Without the pictures, write out all the lines below exactly as they appear.

[start of INFORMATION SUPPLIED]

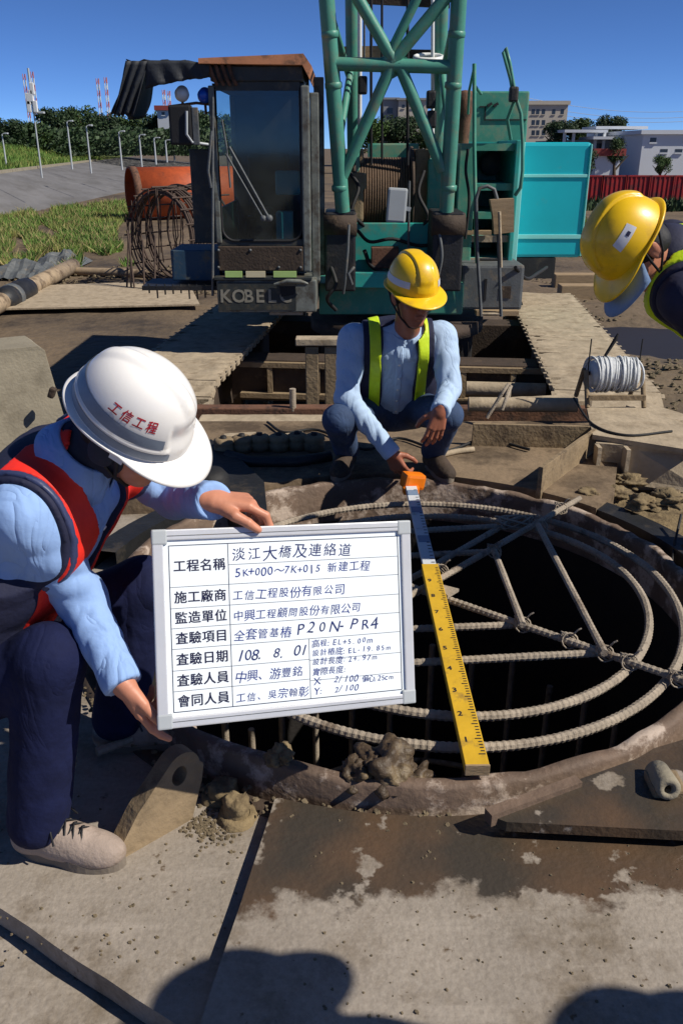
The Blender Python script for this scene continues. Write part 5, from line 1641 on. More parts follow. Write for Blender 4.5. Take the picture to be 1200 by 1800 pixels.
a = U(330, 742, 5.15); b = U(1032, 742, 5.15); a.z = b.z = 0.06
beam('rail_beam', 'long rusty rail beam along the far side of the platform', a, b, 0.1, 0.12, 'rust')
a = U(352, 752, 4.98); b = U(575, 750, 4.98); a.z = b.z = 0.06
beam('flat_beam', 'dusty flat beam behind the row of rollers', a, b, 0.16, 0.07, 'track_mud')
a = G(948, 842, 0.17); b = G(1043, 772, 0.17)
beam('upright_bar', 'upright flat bar standing at the right end of the muddy deck', Vector((a.x, a.y, 0.15)), Vector((b.x, b.y, 0.15)), 0.022, 0.16, 'mud_steel')
a = G(830, 755, 0.19); b = G(1046, 760, 0.19)
beam('upright_bar', 'upright flat bar along the back of the muddy deck', Vector((a.x, a.y, 0.16)), Vector((b.x, b.y, 0.16)), 0.022, 0.13, 'mud_steel')
a = G(830, 735, 0.14); b = G(1025, 735, 0.14)
o = MB().cyl(Vector((a.x, 5.02, 0.17)), Vector((b.x, 5.0, 0.17)), 0.045, n=12).build('round_bar', MATS['track_mud']); tag(o, 'dusty round bar lying along the back of the muddy deck', 'bar')
# front skirt of the deck
a = G(600, 845, 0.05); b = G(942, 850, 0.05)
# right hand box beams with webs
t = thing('box_beam', 'mud coated steel box beam with web plates at the right', 'beam', G(1120, 800, 0.0))
p = [G(1030, 724, 0.2), G(1112, 722, 0.2), G(1260, 772, 0.2), G(1215, 800, 0.2), G(1040, 772, 0.2)]
MB().prism([(q.x, q.y, 0.20) for q in p], (0, 0, 0.025)).build('top_plate', MATS['track_mud'], t)
fA = G(1046, 776, 0.2); fB = G(1250, 792, 0.2)
MB().bar(Vector((fA.x, fA.y - 0.01, 0.07)), Vector((fB.x, fB.y - 0.01, 0.07)), 0.02, 0.256).build('web', MATS['track_mud'], t)
for s in (0.0, 0.25, 0.95):
    q = fA.lerp(fB, s)
    MB().bx(q.x - 0.01, q.x + 0.01, q.y - 0.09, q.y - 0.022, -0.05, 0.196).build('stiffener', MATS['track_mud'], t)
q0 = fA.lerp(fB, 0.25); q1 = fA.lerp(fB, 0.95)
MB().prism([(q0.x + 0.02, q0.y - 0.02, 0.19), (q1.x, q1.y - 0.02, 0.19), (q1.x, q1.y - 0.16, 0.01), (q0.x + 0.02, q0.y - 0.08, 0.01)], (0, 0.012, 0.006)).build('slanted_plate', MATS['track_mud'], t)
for i, (u0, v0, u1, v1, lab) in enumerate([(905, 712, 1030, 706, 'pale flat steel offcut stacked behind the round bar'), (1115, 718, 1200, 745, 'flat steel offcut beside the cable reel')]):
    a = G(u0, v0, 0.12); b = G(u1, v1, 0.12)
    o = beam('steel_offcut', lab, Vector((a.x, a.y, 0.13)), Vector((b.x, b.y, 0.13)), 0.16, 0.04, 'track_mud', 'steel offcut')
MB_ = MB()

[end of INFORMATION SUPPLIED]

> **TASK RESPONSE**:
The Blender Python script for this scene continues. Write part 5, from line 1641 on. More parts follow. Write for Blender 4.5. Take the picture to be 1200 by 1800 pixels.
a = U(330, 742, 5.15); b = U(1032, 742, 5.15); a.z = b.z = 0.06
beam('rail_beam', 'long rusty rail beam along the far side of the platform', a, b, 0.1, 0.12, 'rust')
a = U(352, 752, 4.98); b = U(575, 750, 4.98); a.z = b.z = 0.06
beam('flat_beam', 'dusty flat beam behind the row of rollers', a, b, 0.16, 0.07, 'track_mud')
a = G(948, 842, 0.17); b = G(1043, 772, 0.17)
beam('upright_bar', 'upright flat bar standing at the right end of the muddy deck', Vector((a.x, a.y, 0.15)), Vector((b.x, b.y, 0.15)), 0.022, 0.16, 'mud_steel')
a = G(830, 755, 0.19); b = G(1046, 760, 0.19)
beam('upright_bar', 'upright flat bar along the back of the muddy deck', Vector((a.x, a.y, 0.16)), Vector((b.x, b.y, 0.16)), 0.022, 0.13, 'mud_steel')
a = G(830, 735, 0.14); b = G(1025, 735, 0.14)
o = MB().cyl(Vector((a.x, 5.02, 0.17)), Vector((b.x, 5.0, 0.17)), 0.045, n=12).build('round_bar', MATS['track_mud']); tag(o, 'dusty round bar lying along the back of the muddy deck', 'bar')
# front skirt of the deck
a = G(600, 845, 0.05); b = G(942, 850, 0.05)
# right hand box beams with webs
t = thing('box_beam', 'mud coated steel box beam with web plates at the right', 'beam', G(1120, 800, 0.0))
p = [G(1030, 724, 0.2), G(1112, 722, 0.2), G(1260, 772, 0.2), G(1215, 800, 0.2), G(1040, 772, 0.2)]
MB().prism([(q.x, q.y, 0.20) for q in p], (0, 0, 0.025)).build('top_plate', MATS['track_mud'], t)
fA = G(1046, 776, 0.2); fB = G(1250, 792, 0.2)
MB().bar(Vector((fA.x, fA.y - 0.01, 0.07)), Vector((fB.x, fB.y - 0.01, 0.07)), 0.02, 0.256).build('web', MATS['track_mud'], t)
for s in (0.0, 0.25, 0.95):
    q = fA.lerp(fB, s)
    MB().bx(q.x - 0.01, q.x + 0.01, q.y - 0.09, q.y - 0.022, -0.05, 0.196).build('stiffener', MATS['track_mud'], t)
q0 = fA.lerp(fB, 0.25); q1 = fA.lerp(fB, 0.95)
MB().prism([(q0.x + 0.02, q0.y - 0.02, 0.19), (q1.x, q1.y - 0.02, 0.19), (q1.x, q1.y - 0.16, 0.01), (q0.x + 0.02, q0.y - 0.08, 0.01)], (0, 0.012, 0.006)).build('slanted_plate', MATS['track_mud'], t)
for i, (u0, v0, u1, v1, lab) in enumerate([(905, 712, 1030, 706, 'pale flat steel offcut stacked behind the round bar'), (1115, 718, 1200, 745, 'flat steel offcut beside the cable reel')]):
    a = G(u0, v0, 0.12); b = G(u1, v1, 0.12)
    o = beam('steel_offcut', lab, Vector((a.x, a.y, 0.13)), Vector((b.x, b.y, 0.13)), 0.16, 0.04, 'track_mud', 'steel offcut')
MB_ = MB()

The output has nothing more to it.